**EXERCISE INSTRUCTIONS**
Quote word for word the lines below, beginning with the first and ending with the one that has "sc = bpy.context.scene". Drop the pictures.
----- DATA EXTRACT
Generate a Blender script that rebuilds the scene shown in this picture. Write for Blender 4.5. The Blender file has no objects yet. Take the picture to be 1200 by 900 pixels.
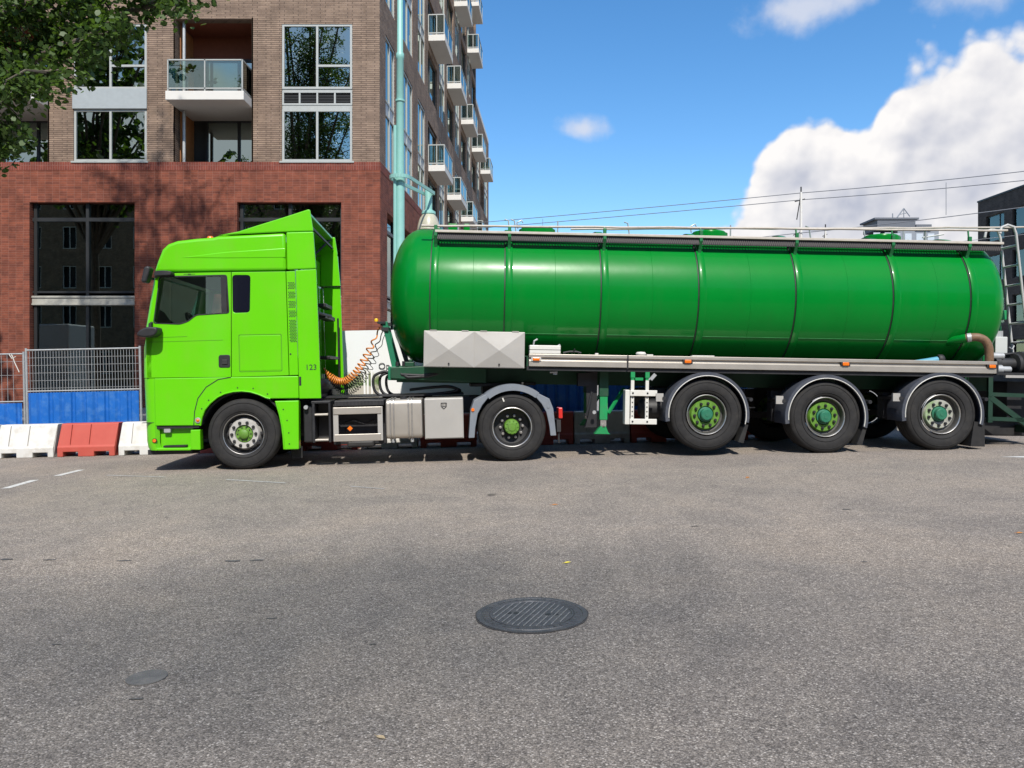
import bpy, bmesh, math, random
import numpy as np
from mathutils import Vector, Matrix
R = math.radians
random.seed(7)
C = bpy.context.scene.collection
sc = bpy.context.scene

# ------------------------------------------------------------------ camera
cam = bpy.data.cameras.new('camera'); camo = bpy.data.objects.new('camera', cam); C.objects.link(camo)
camo.location = (0, 0, 1.45); camo.rotation_euler = (R(90), 0, 0)
cam.sensor_width = 36; cam.lens = 27.3; cam.shift_y = -17 / 1200
cam.clip_start = 0.05; cam.clip_end = 6000
sc.camera = camo

# ------------------------------------------------------------------ light
SUN_EL, SUN_AZ = 48.0, 6.0            # sun stands behind the camera, a little to its right
sd = Vector((math.sin(R(SUN_AZ)) * math.cos(R(SUN_EL)), -math.cos(R(SUN_AZ)) * math.cos(R(SUN_EL)), math.sin(R(SUN_EL))))
sl = bpy.data.lights.new('sun', 'SUN'); sl.energy = 4.2; sl.angle = R(0.55); sl.color = (1.0, 0.95, 0.87)
so = bpy.data.objects.new('sun', sl); C.objects.link(so)
so.rotation_euler = sd.to_track_quat('Z', 'Y').to_euler(); so.location = (10, -40, 40)
sc.view_settings.view_transform = 'Standard'; sc.view_settings.look = 'None'
sc.view_settings.gamma = 1; sc.view_settings.use_curve_mapping = False
sc.view_settings.exposure = 0.42
sc.render.engine = 'CYCLES'; sc.cycles.max_bounces = 7; sc.cycles.diffuse_bounces = 3; sc.cycles.glossy_bounces = 4; sc.cycles.transparent_max_bounces = 10
sc.cycles.caustics_reflective = False; sc.cycles.caustics_refractive = False; sc.cycles.use_denoising = True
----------
**THE REPLY**
Generate a Blender script that rebuilds the scene shown in this picture. Write for Blender 4.5. The Blender file has no objects yet. Take the picture to be 1200 by 900 pixels.
import bpy, bmesh, math, random
import numpy as np
from mathutils import Vector, Matrix
R = math.radians
random.seed(7)
C = bpy.context.scene.collection
sc = bpy.context.scene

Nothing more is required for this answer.